Skateboarding has often been misunderstood and misrepresented. To a degree, that’s part of its appeal. To skate is to exist out of step with traffic and pedestrians, moving through urban spaces in a way that architects and town planners never intended and reinventing mundane blocks of concrete as a canvas for play and creativity. It is a subculture as much as a sport, but skateboarding is also a welcoming home for misfits.

So many adverts and music videos that clumsily riff on skating have failed to understand what the sport is about. But in 1999, a PlayStation game came along that did more than translate the mechanics of skateboarding into superb gameplay. Tony Hawk’s Pro Skater offered a portal to the subculture. It understood what it was to be part of skateboarding, to the point it felt near-documentary. The game was authentic yet accessible, welcoming a new generation to skateboarding while making household names of Hawk and his peers. Along with its sequel, it also had a tremendous influence on game design.

Some 20 years later, the pair are the subject of a brilliant rerelease that serves up a portion of Y2K-era popular culture alongside the modernised and updated games. Each original Tony Hawk’s Pro Skater level is there, along with the cast. New tricks have been added from later series entries, letting you explore the spread of warehouses and empty schools with longer combs and individual flair – an improvement that adds nuance to the game without muddling its arcade purity. A host of contemporary skating pros join the roster, and while much of the original pop/punk-heavy soundtrack is in place, it is bolstered by additional music.
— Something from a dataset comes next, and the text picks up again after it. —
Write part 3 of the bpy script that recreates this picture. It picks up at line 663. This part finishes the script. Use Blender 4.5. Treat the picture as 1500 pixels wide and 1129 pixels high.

The trick-focused, combo-heavy gameplay remains fundamentally unchanged. You’re usually dropped into two-minute sessions where goals must be met – score enough points, collect enough things. And everything is where it was before, from scattered “SKATE” letters to hidden video tapes. There’s a brilliantly fun, if basic, online mode (due to be expanded), while the seminal split-screen multiplayer of the originals returns. Additional achievement-like challenges and fresh skater and park creation tools also now feature.

Related: 'It inspired a generation': Tony Hawk on how the Pro Skater video games changed lives

The most significant difference is that you can now move between both games with a single player profile, taking upgrades and progress with you. This remake presents Tony Hawk’s Pro Skater 1 + 2 as a museum that you are free to wander through as you please. The visual design, from menus to fonts, leans heavily towards Y2K design. Today that might look cluttered and over-designed, and the fuzzy 4:3 skate videos seem downright archaic.

Even if you are not nostalgic for the originals and or interested in skateboarding culture, there is still plenty to enjoy. The levels feel small by modern standards and the systems behind the skating aren’t always well communicated, but the first two games remain deeply engrossing, refined creations. Chasing scores, puzzling your way to seemingly accessible collectibles and drumming up some friendly rivalry with another player is as exciting as it ever was. Tony Hawk’s Pro Skater 1 + 2 open a portal to a place, time and subculture – and it’s a delight to step through.

  • Tony Hawk’s Pro Skater 1+2 is out now; £39.99.